According to a cursory Google search, In-N-Out has stated it will never go public or issue franchises. So they are less "pyramid-shaped" than a lot of businesses.
However, nothing is forever and philosophies can change. Look at the saga of Chipotle, they were so very full of themselves, and now they have someone from Taco Bell to pick up the pieces of their shattered reputation.
Any "family business" undergoes instability as generations hand off to new ones.
Interestingly, someone has been selling fake In-N-Out franchises in California. So you could say that even if you don't want to be pyramid-shaped, the pyramid sellers will find you.
They are not pyramid-shaped at all. Running a successful franchise does not depend on your ability to recruit other franchise owners and then collect rent from them.
You can interpret "pyramid-shaped" how you please.

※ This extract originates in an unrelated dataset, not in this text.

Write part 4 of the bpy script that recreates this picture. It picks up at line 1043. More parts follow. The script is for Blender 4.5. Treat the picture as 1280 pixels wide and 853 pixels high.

The way I interpreted it, was that businesses that are not pyramid schemes per se, nevertheless pay off early investors with later investors' money.
Having a successful public company involves recruiting investors, and being successful in franchising involves recruiting investors.
And, if you have a successful business that is just a family business, maybe you want to sell it at some point...
As I wrote, you can define "pyramid shaped" as you please, but if nothing can be "pyramid shaped" without literally being a "pyramid scheme", then the term "pyramid shaped" has no reason to exist - that violates normal assumptions about reasonable discourse.
Pyramid shaped refers to crap like HLF where the only way to actually be successful is to get more people to do the exact same thing you did.
You can have a successful In-N-Out and your success absolutely does not depend on someone then buying a franchise on your referral that you skim off of.
You are not the one who initially used the phrase "pyramid shaped", so I don't see why you would expect others to defer to your authority on what it means.
Given the cooperative* nature of normal conversation, one must assume (at least initially) that there is a reason for saying "pyramid shaped" rather than "pyramid scheme". The obvious interpretation (to me) is that there is a continuum between pyramid schemes and non-pyramid schemes.
Objecting to the placement of In-N-Out near the "non-pyramid scheme" end of things, on the basis that it is not at all a pyramid scheme seems like an aesthetic preference for binary categories - that's all right for you, but other people may generalize.
Only if you are the owners that have all of them; In-N-Out is a private, (mostly?) family-owned business that doesn't franchise, and has stated that they won't ever do that or go public.
However, nothing is forever and philosophies can change. Look at the saga of Chipotle, they were so very full of themselves, and now they have someone from Taco Bell to pick up the pieces of their shattered reputation.
Any "family business" undergoes instability as generations hand off to new ones.
Interestingly, someone has been selling fake In-N-Out franchises in California. So you could say that even if you don't want to be pyramid-shaped, the pyramid sellers will find you.